Workplace policies for employee conduct can serve as an important preventative tool against a law firm’s liability — just as bad workplace practices, such as encouraging improper notarizations can invite lawsuits. The Legal Professionals Sectionspoke with attorney Hank Turner of the Valorem Law Group LLC in Chicago, Illinois, to discuss positive and negative workplace policies for Notaries in the law office.

How do office policies encouraging proper notarial procedures help reduce the risk?
Such policies definitely reduce the risk of liability. They not only ensure compliance with state law and ethics, but also remind people that there are serious implications even for routine activities and things you do in the office day by day. One of our standard practices is checklists for employees of proper procedures that need to be followed under state law. Whoever is authorized to serve as a Notary in a law office should have such a checklist to refer to be sure they do the right things when notarizing.

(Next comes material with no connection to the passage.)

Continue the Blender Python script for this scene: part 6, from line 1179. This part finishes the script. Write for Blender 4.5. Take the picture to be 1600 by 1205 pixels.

How do improper Notary practices put a firm at greater risk of liability?
First of all, such practices are against state law. Also, these kind of practices are often part of larger efforts in an office to cut corners or skirt rules. Inevitably, someone will catch you doing this, and the problem will get worse. Practices such as asking Notaries to falsely stamp documents, backdate documents or skip required identification of signers are all things that put a law office at risk and something a firm’s malpractice insurer would discourage.

If a Notary working in a law office encounters bad office policies or practices, what are the most constructive ways to try and get those policies changed?
That can be a tough challenge. The first constructive step would be to speak to your direct supervisor and get them involved. When you explain the problem, explain that any benefit from a short-term shortcut is outweighed by the risk of being sued or clients having the wrong thing done and discovering it later during litigation. Try to frame the situation to explain that if things are done the right way, it can still be done quickly and efficiently, and you can get the same results as you can from doing them incorrectly —without exposing yourself to risk. Try not to make any problems out to be an issue with a specific person, or even the office as a whole. Instead, try to present it as an objective issue while offering a solution to help reduce risk.